** START **

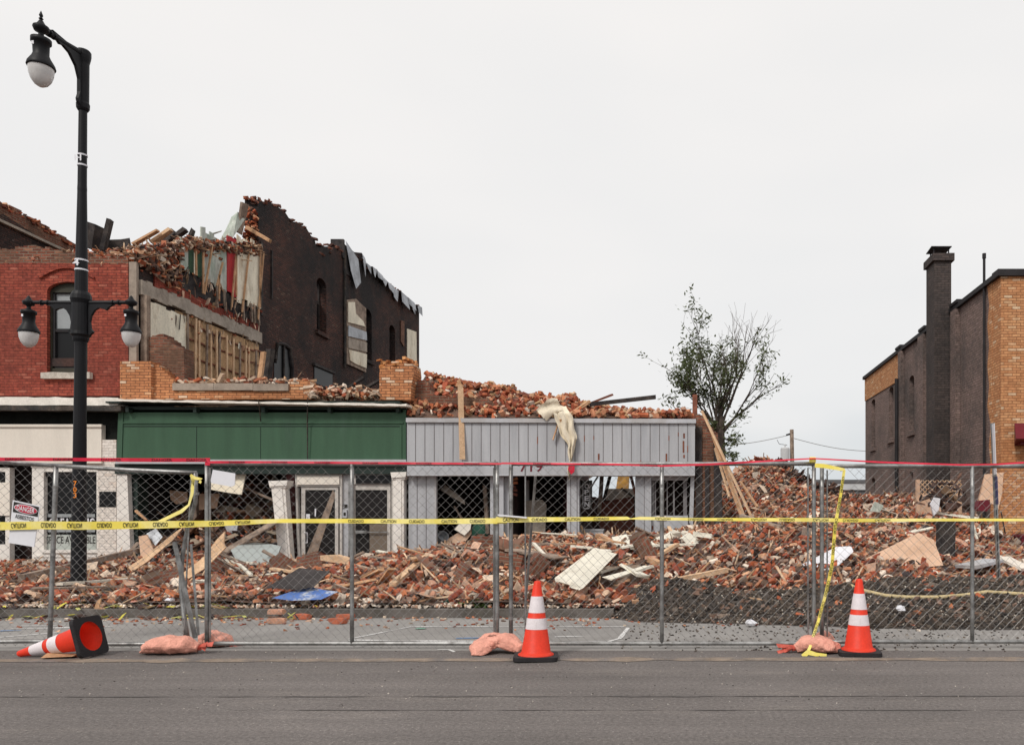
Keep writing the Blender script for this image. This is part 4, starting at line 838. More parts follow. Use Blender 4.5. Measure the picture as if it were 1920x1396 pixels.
slab('bent_sheet', [(257, 1005), (270, 1002), (288, 1030), (280, 1046), (270, 1044)], 16.2, .03, 'ply', 'bent tan panel piece between the white corner board and the pale strip', 'panel', .3, bend=.04)
slab('grey_sheet', [(273, 1000), (288, 990), (305, 1006), (296, 1022)], 16.4, .015, 'sheetmetal', 'small grey sheet tilted behind the crumpled strip', 'sheet', .4)
slab('radiator_grille', [(420, 985), (445, 983), (444, 998), (428, 998)], F + .6, .05, 'greytrim', 'small ribbed grille inside the green storefront', 'grille', .2)
slab('plastic_sheet', [(428, 1031), (440, 1022), (470, 1017), (500, 1020), (520, 1024), (522, 1056), (470, 1056), (445, 1048)], 16.6, .05, 'plastic', 'crumpled clear plastic sheet beside the leaning white pilaster', 'plastic sheet', .8, bend=.06)
plank(420, 1035, 17.0, 520, 975, 18.2, .28, .03, 'oldwood', 'fallen_door', 'wide brown board leaning up inside the green shop toward the pilaster', 'board')
plank(262, 892, F + .3, 264, 970, F + .3, .09, .06, 'oldwood', 'upright_stud', 'upright brown stud at the left of the green shop opening', 'plank')
plank(366, 890, F + .7, 368, 975, F + .7, .12, .08, 'oldwood', 'upright_stud', 'upright brown stud behind the damaged fence end', 'plank')
plank(235, 1045, 16.5, 262, 1018, 16.8, .12, .08, 'oldwood', 'broken_beam', 'short brown beam end beside the white corner board', 'beam')
plank(255, 957, 18, 275, 975, 17.6, .05, .04, 'wood', 'broken_batten', 'thin batten sloping right beside the white corner board', 'plank')
plank(440, 905, F + .4, 520, 940, F + .2, .08, .05, 'oldwood', 'broken_batten', 'thin batten sloping toward the top of the leaning pilaster', 'plank')

# ---------------------------------------------------------------- grey shop 719
g = thing('grey_shop', 'low shop with grey vertical metal siding and the number 719', 'shop', (XW(1030, F), F, .15))
mb = MB(); mb.pb(763, 790, 1303, 876, F - .3, .35); fa = mb.build('fascia', M['grey'], g)
mb = MB(); rd = random.Random(5)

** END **

* WRITTEN EXERCISE *
Would you set down the listing exactly, omitting pictures?

* EXPECTED OUTPUT *
Keep writing the Blender script for this image. This is part 4, starting at line 838. More parts follow. Use Blender 4.5. Measure the picture as if it were 1920x1396 pixels.
slab('bent_sheet', [(257, 1005), (270, 1002), (288, 1030), (280, 1046), (270, 1044)], 16.2, .03, 'ply', 'bent tan panel piece between the white corner board and the pale strip', 'panel', .3, bend=.04)
slab('grey_sheet', [(273, 1000), (288, 990), (305, 1006), (296, 1022)], 16.4, .015, 'sheetmetal', 'small grey sheet tilted behind the crumpled strip', 'sheet', .4)
slab('radiator_grille', [(420, 985), (445, 983), (444, 998), (428, 998)], F + .6, .05, 'greytrim', 'small ribbed grille inside the green storefront', 'grille', .2)
slab('plastic_sheet', [(428, 1031), (440, 1022), (470, 1017), (500, 1020), (520, 1024), (522, 1056), (470, 1056), (445, 1048)], 16.6, .05, 'plastic', 'crumpled clear plastic sheet beside the leaning white pilaster', 'plastic sheet', .8, bend=.06)
plank(420, 1035, 17.0, 520, 975, 18.2, .28, .03, 'oldwood', 'fallen_door', 'wide brown board leaning up inside the green shop toward the pilaster', 'board')
plank(262, 892, F + .3, 264, 970, F + .3, .09, .06, 'oldwood', 'upright_stud', 'upright brown stud at the left of the green shop opening', 'plank')
plank(366, 890, F + .7, 368, 975, F + .7, .12, .08, 'oldwood', 'upright_stud', 'upright brown stud behind the damaged fence end', 'plank')
plank(235, 1045, 16.5, 262, 1018, 16.8, .12, .08, 'oldwood', 'broken_beam', 'short brown beam end beside the white corner board', 'beam')
plank(255, 957, 18, 275, 975, 17.6, .05, .04, 'wood', 'broken_batten', 'thin batten sloping right beside the white corner board', 'plank')
plank(440, 905, F + .4, 520, 940, F + .2, .08, .05, 'oldwood', 'broken_batten', 'thin batten sloping toward the top of the leaning pilaster', 'plank')

# ---------------------------------------------------------------- grey shop 719
g = thing('grey_shop', 'low shop with grey vertical metal siding and the number 719', 'shop', (XW(1030, F), F, .15))
mb = MB(); mb.pb(763, 790, 1303, 876, F - .3, .35); fa = mb.build('fascia', M['grey'], g)
mb = MB(); rd = random.Random(5)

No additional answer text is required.